Since then, Second Amendment advocates have brought all manner of challenge to state and federal gun laws across the country, plunging the lower courts into conflicting conclusions about how precise the analog has to be. Friday’s ruling was the first test of how far the conservative court wants to go, and how precise the analog has to be to laws at the founding. At issue was the federal law that makes it a crime for anyone subject to a domestic violence court order to possess a gun.
The defendant in the case, Zackey Rahimi, is something of a poster child for why Congress passed the law in 1994. He assaulted his girlfriend in a parking lot, threatened to shoot her if she told anyone, and after he realized that a bystander saw the assault, he fired a gun at the witness. Two months later, a Texas court granted her a protective order, suspended Rahimi’s gun license, and warned him that possession of a gun while the order remained in effect is a federal felony.
Rahimi repeatedly violated the court order, threatened another woman with a gun and fired a gun in five different locations in a period of one month—incidents that ranged from shooting a gun repeatedly at another driver after a collision, to firing multiple shots in the air after a fast-food restaurant declined a friend’s credit card. When police searched his residence, they found a pistol, a rifle, magazines, ammunition, and a copy of the protective order.
He pleaded guilty to charges of violating the federal gun law and was sentenced to six years in prison. But he continued to press his constitutional challenge, and ultimately the ultra-conservative Fifth Circuit Court of Appeals ruled that the law is unconstitutional because there was nothing like it in the 1790s. The federal government appealed, contending that there is a long historical tradition in this country of disarming people who are dangerous.
Victims of domestic violence weighed in too, noting that at the founding women had few legal rights, and were largely considered the property of their husbands. And they pointed to modern-day statistics showing that in 2019, at the time Rahimi’s case began, more than 70 women were shot and killed every month by a domestic partner, and that domestic assaults that involve guns are 11 times more likely to cause death than assaults without guns.
Supporters of the domestic violence gun ban noted as well that women aren’t the only victims in these cases. Domestic violence with a gun is a leading cause of death for children. More than half of all mass shootings are perpetrated by people with a record of domestic violence. And finally, that domestic violence calls result in the highest number of police fatalities, almost all of them involving guns.
Friday’s court decision was a victory for so-called “sensible gun regulations,” and it will have some ripple effects; it may make lower courts more hesitant to strike down laws aimed at preventing dangerous people from having guns.

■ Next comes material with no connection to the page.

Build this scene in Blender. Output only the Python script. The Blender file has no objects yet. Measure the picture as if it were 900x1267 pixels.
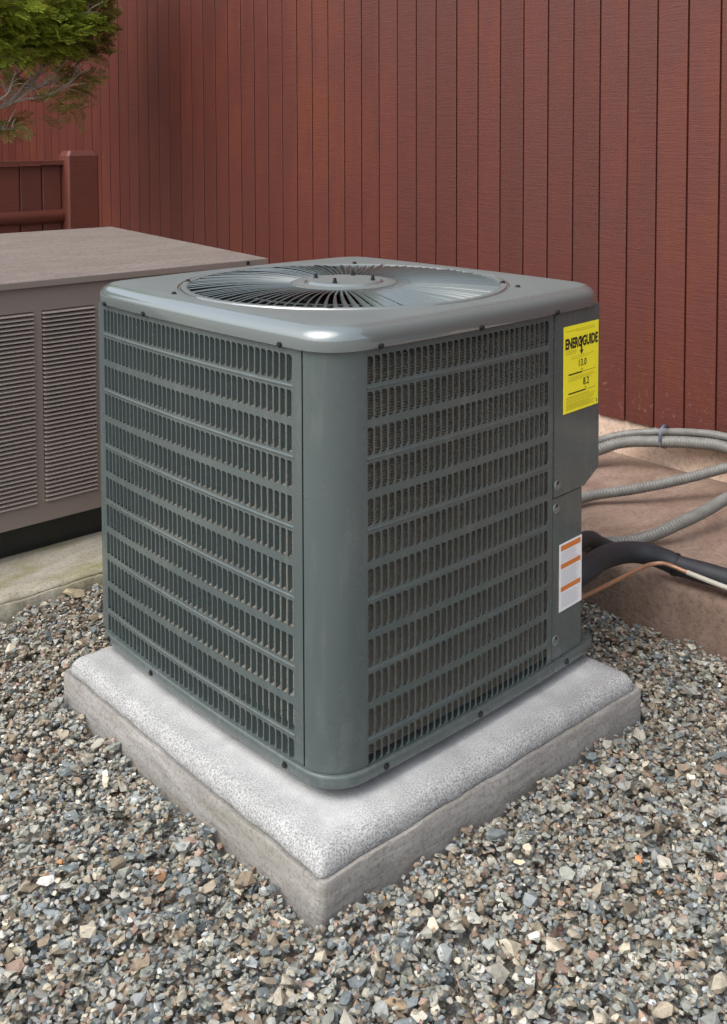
import bpy, bmesh, math, random
import numpy as np
from mathutils import Vector, Matrix, noise

random.seed(7)
RNG = np.random.default_rng(11)
R = math.radians
SC = bpy.context.scene
COL = SC.collection

# ---------------------------------------------------------------- camera, sky, sun, exposure
CAM = Vector((-0.9674, -1.1739, 1.0116))
F_PX, PY, PITCH, ROLL, YAW = 1291.88, 236.26, 0.0497, -0.0028, 0.8429
_f = Vector((math.cos(YAW) * math.cos(PITCH), math.sin(YAW) * math.cos(PITCH), -math.sin(PITCH)))
_r = Vector((math.sin(YAW), -math.cos(YAW), 0.0))
_u = _r.cross(_f)
_r2 = _r * math.cos(ROLL) + _u * math.sin(ROLL)
_u2 = -_r * math.sin(ROLL) + _u * math.cos(ROLL)
cam_data = bpy.data.cameras.new("camera")
cam_data.sensor_fit = 'VERTICAL'
cam_data.sensor_height = 36.0
cam_data.sensor_width = 36.0
cam_data.lens = F_PX / 1267.0 * 36.0
cam_data.shift_y = (PY - 633.5) / 1267.0
cam_data.clip_start = 0.02
cam_data.clip_end = 500.0
cam = bpy.data.objects.new("camera", cam_data)
cam.matrix_world = Matrix(((_r2.x, _u2.x, -_f.x, CAM.x), (_r2.y, _u2.y, -_f.y, CAM.y), (_r2.z, _u2.z, -_f.z, CAM.z), (0, 0, 0, 1)))
COL.objects.link(cam)
SC.camera = cam

SUN_EL, SUN_AZ = R(55), R(-88)          # azimuth from +Y towards +X
world = bpy.data.worlds.new("World")
SC.world = world
world.use_nodes = True
wn = world.node_tree
wn.nodes.clear()
sky = wn.nodes.new("ShaderNodeTexSky")
sky.sky_type = 'NISHITA'
sky.sun_disc = False
sky.sun_elevation = SUN_EL
sky.sun_rotation = SUN_AZ
sky.air_density = 1.0
sky.dust_density = 5.0
sky.ozone_density = 1.0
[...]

But as several justices observed during the oral arguments in November, the Rahimi case was “the easy case,” while other, harder cases lies ahead. Among them are challenges to federal and state laws that bar convicted felons–including those convicted of nonviolent crimes–from having guns, and state “red flag laws” that allow family members and police to petition a judge for an emergency order to temporarily remove firearms from people who may harm themselves or others.